An Obama administration program is bringing refugees with a Muslim background to small towns throughout the United States. This is being met with opposition from many residents of these towns, such as one from Montana who said, “Our city is failing because of the refugees. We have 22 different languages spoken in our schools. We’ve got 42 languages being fielded by our 9-1-1 call centers, and crime is just through the roof. We need to exercise caution, especially for the sake of our children.”

Although it is not a wave of hundreds of thousands of refugees such as is being encountered in Europe, the statistics are showing that crime rates are increasing along with the number of refugees. This year alone, thousands of new refugees are expected to spread throughout the country. Obama himself has pledged to admit 10,000 from Syria alone. Fortunately, there has been some resistance to that, so it has been halted at least temporarily.

As some will correctly point out, not all of the refugees are criminals. I do not disagree. But with so many of them tied directly to the rise in crime, at what point is it not worth accepting a small minority of them who behave? One solution would be to perform more thorough background checks on the refugees to vet them, but we are all aware how impractical that task is.

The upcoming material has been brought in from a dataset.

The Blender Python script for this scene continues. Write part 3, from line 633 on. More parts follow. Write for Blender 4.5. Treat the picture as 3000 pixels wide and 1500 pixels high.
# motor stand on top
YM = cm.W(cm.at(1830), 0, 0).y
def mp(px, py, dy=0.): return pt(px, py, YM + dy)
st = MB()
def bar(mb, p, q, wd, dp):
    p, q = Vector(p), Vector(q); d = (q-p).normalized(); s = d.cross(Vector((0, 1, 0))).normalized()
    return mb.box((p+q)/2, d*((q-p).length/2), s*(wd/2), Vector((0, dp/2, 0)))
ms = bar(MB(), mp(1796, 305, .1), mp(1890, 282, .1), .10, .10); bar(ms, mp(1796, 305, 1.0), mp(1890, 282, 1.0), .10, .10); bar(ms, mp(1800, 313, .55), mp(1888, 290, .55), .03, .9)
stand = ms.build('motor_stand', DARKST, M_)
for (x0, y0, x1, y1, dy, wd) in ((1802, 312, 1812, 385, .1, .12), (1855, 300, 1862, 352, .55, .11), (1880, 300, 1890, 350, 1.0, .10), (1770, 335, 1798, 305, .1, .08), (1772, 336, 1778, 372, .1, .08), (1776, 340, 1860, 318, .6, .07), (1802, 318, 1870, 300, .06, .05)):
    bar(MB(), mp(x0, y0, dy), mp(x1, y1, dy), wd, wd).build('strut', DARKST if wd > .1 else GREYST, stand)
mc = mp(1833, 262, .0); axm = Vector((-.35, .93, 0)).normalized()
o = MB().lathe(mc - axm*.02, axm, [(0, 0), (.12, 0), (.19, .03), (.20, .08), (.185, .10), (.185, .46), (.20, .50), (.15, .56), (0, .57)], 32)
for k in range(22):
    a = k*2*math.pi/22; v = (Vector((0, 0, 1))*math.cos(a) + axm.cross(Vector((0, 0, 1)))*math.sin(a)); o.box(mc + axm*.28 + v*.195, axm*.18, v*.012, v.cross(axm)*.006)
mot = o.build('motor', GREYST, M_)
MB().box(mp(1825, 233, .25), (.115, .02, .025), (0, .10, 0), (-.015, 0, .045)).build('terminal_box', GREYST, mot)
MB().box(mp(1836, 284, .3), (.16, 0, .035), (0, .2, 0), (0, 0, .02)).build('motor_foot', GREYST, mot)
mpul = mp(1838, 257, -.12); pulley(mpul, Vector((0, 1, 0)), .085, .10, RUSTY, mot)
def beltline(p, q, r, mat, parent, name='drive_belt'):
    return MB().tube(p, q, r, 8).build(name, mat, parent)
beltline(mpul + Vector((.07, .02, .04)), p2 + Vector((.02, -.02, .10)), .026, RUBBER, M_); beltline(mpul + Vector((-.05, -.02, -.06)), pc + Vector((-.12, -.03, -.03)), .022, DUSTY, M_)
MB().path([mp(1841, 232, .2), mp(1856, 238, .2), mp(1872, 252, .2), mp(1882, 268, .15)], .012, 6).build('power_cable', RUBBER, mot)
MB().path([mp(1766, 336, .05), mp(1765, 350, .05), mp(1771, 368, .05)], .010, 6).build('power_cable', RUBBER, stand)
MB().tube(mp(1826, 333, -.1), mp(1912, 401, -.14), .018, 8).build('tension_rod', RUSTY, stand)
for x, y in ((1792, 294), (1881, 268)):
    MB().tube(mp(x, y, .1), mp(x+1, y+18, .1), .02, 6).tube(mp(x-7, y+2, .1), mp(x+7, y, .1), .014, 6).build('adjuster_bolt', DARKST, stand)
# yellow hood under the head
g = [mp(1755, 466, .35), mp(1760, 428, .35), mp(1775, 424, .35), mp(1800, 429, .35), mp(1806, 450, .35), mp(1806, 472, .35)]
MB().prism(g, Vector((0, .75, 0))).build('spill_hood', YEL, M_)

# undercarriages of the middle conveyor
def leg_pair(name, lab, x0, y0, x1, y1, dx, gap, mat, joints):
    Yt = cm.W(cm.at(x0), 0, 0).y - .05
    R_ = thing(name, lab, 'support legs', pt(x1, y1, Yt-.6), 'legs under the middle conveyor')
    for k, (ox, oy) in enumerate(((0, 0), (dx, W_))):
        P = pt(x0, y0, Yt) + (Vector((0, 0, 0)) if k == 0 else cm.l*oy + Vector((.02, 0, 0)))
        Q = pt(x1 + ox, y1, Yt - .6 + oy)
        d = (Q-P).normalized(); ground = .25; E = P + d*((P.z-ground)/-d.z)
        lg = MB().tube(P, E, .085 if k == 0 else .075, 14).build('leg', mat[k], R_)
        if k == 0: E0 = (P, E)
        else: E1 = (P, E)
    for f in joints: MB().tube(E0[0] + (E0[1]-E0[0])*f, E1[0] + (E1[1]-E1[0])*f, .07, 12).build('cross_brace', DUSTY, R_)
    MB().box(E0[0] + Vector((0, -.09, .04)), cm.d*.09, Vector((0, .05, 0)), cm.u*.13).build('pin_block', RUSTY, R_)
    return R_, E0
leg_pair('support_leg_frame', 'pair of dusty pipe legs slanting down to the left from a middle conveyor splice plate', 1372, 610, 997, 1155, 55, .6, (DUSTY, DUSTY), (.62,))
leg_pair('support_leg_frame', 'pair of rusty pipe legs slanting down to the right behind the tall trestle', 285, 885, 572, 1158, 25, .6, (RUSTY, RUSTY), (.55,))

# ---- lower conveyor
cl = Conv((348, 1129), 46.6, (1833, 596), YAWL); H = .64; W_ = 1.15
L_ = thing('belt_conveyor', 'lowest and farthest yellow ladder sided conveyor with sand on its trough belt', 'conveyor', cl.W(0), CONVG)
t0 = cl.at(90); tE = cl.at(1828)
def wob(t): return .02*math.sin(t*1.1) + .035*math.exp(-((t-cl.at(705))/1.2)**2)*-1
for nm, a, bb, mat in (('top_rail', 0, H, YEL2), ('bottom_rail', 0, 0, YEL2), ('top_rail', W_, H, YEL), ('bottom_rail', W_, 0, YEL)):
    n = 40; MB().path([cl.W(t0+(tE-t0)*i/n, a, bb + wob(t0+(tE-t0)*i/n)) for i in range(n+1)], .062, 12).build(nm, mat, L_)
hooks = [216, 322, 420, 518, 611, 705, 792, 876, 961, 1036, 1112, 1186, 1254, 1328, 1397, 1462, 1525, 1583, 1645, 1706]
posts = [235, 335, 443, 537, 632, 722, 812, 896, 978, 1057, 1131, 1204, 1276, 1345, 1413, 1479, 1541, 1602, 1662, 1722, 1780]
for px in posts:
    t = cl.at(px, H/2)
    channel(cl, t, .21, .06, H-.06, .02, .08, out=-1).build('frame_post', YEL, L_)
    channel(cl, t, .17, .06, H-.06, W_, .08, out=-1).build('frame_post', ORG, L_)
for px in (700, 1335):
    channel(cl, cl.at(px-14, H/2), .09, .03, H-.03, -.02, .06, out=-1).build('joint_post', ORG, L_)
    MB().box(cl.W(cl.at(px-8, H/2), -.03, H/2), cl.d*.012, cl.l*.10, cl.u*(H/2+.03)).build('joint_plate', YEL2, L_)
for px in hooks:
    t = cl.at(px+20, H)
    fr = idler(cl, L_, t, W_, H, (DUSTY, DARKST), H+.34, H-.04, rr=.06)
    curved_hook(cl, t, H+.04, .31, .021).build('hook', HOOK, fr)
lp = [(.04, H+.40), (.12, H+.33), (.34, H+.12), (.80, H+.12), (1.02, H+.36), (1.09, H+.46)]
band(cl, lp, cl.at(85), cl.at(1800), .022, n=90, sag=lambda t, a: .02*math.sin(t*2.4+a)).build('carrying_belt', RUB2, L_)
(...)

There are simply too many ways for refugees to obtain legal documentation that says they are someone else, making a background check pointless.

The other part to the problem is that many Americans are too afraid to speak out against the refugee program because they do not want to be labeled “anti-Muslim” or hateful toward them. It is a problem that is only going to get worse unless our government can recognize the threat, and either improve their methods or put an end to the program. The government may have rejected 30 refugees in the past year or so, but they’ve still admitted 2,000 others.

At what point will our country say the risk is greater than the reward? And at what point will they offer up a more viable solution for everyone? It does not appear that things will be improving in 2016.